Australia’s east coast shark culling programs are outdated, ineffective and disastrous for marine animals. Nets and baited hooks called drumlines entangle and kill hundreds of marine animals including dolphins, whales, turtles, rays and sharks every year in a misguided attempt at public safety. HSI works to bring these  harmful and ineffective programs to an end in favour of modern beach-safety measures like surveillance drones, personal shark deterrents, technology-driven alert systems and education programs.


In 2019, HSI was successful in a legal challenge against the operation of lethal drumlines in the Great Barrier Reef. Now, sharks are no longer able to be shot and killed when caught on drumlines in the Reef.
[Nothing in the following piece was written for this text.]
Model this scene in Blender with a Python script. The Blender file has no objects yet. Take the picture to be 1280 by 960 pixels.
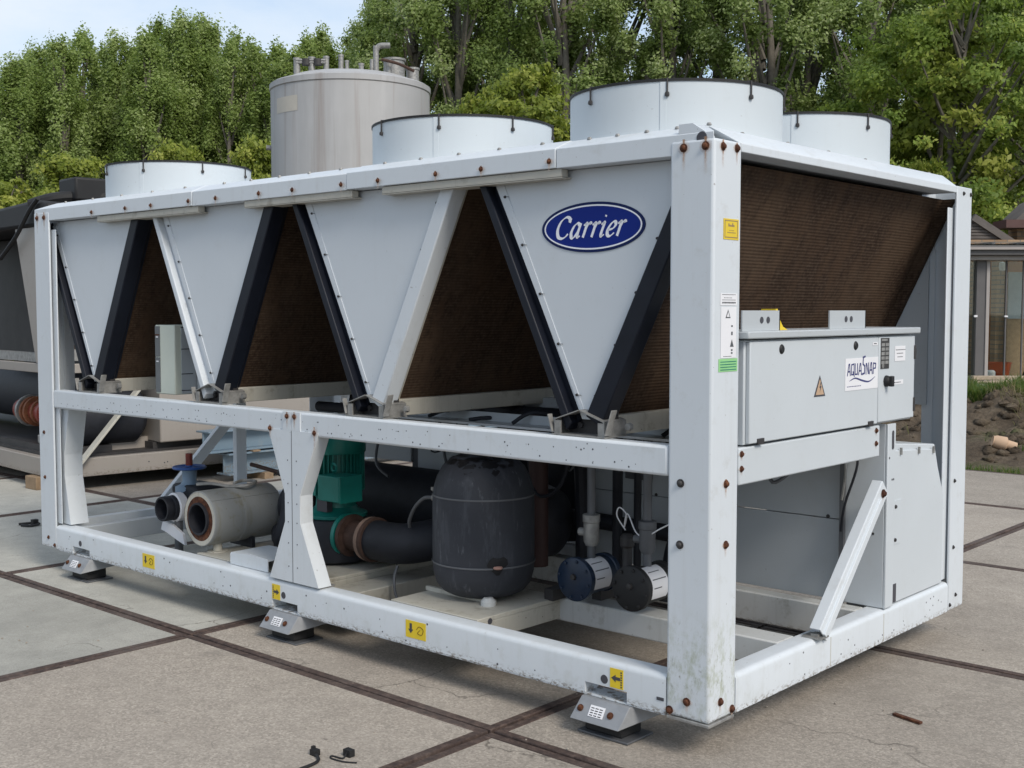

As of 2021, the QLD Department of Agriculture and Fisheries has also begun trials of drone surveillance and non-lethal Catch Alert drumlines as a result of the court decision and public opposition to the culling. Much work remains to be done, but the shooting of sharks in the Great Barrier Reef has ended, and we are confident in securing better outcomes for sharks, marine wildlife, ocean ecosystems, and public safety.


In New South Wales, HSI led an effort that saw a majority of local councils with shark nets installed on their beaches formally call for the shark nets to be removed. Instead they are calling for drone surveillance, SMART drumlines and other non-lethal alternatives. NSW has recently announced a new Shark Management Strategy with significantly increased funding for drones and SMART drumlines and while the shark nets remain for now, progress is being made in the campaign for their removal, thanks to persistent advocacy and community involvement.


Unsustainable fisheries

HSI is an NGO representative in a number of fisheries stakeholder groups where we advocate for better management to prevent the capture of sharks and rays in fisheries and we use awareness raising strategies to reduce demand.



With scientific nominations HSI has secured crucial legal protections for imperilled shark species such as the grey nurse, great white, scalloped hammerhead and school shark, and the Harrison’s, southern and endeavour dogfish, with many more threatened species nominations underway.


We play a significant role in international conservation instruments such as CITES (Convention on International Trade in Endangered Species) and CMS (Convention on Migratory Species) to promote the conservation and recovery of threatened shark and ray species and cooperation between the national waters sharks migrate between.


Since 2018 HSI’s shark conservation work in Australia has been supported by the Shark Conservation Fund in a partnership with the Australian Marine Conservation Society.

Together, we can make a difference for sharks.

Help bring an end to the use of outdated shark control methods on the Australian east coast by adding your voice to our petition.


You can join 65,000 like-minded Shark Champions to be kept up to date on opportunities to influence shark protection along with HSI and our partners Australian Marine Conservation Society.


But helping sharks and rays goes beyond that. We can all make better seafood choices, avoiding buying shark (flake) and choosing sustainable alternatives, using your voice to support policies that benefit ocean conservation and reducing our carbon footprint and impact on the oceans.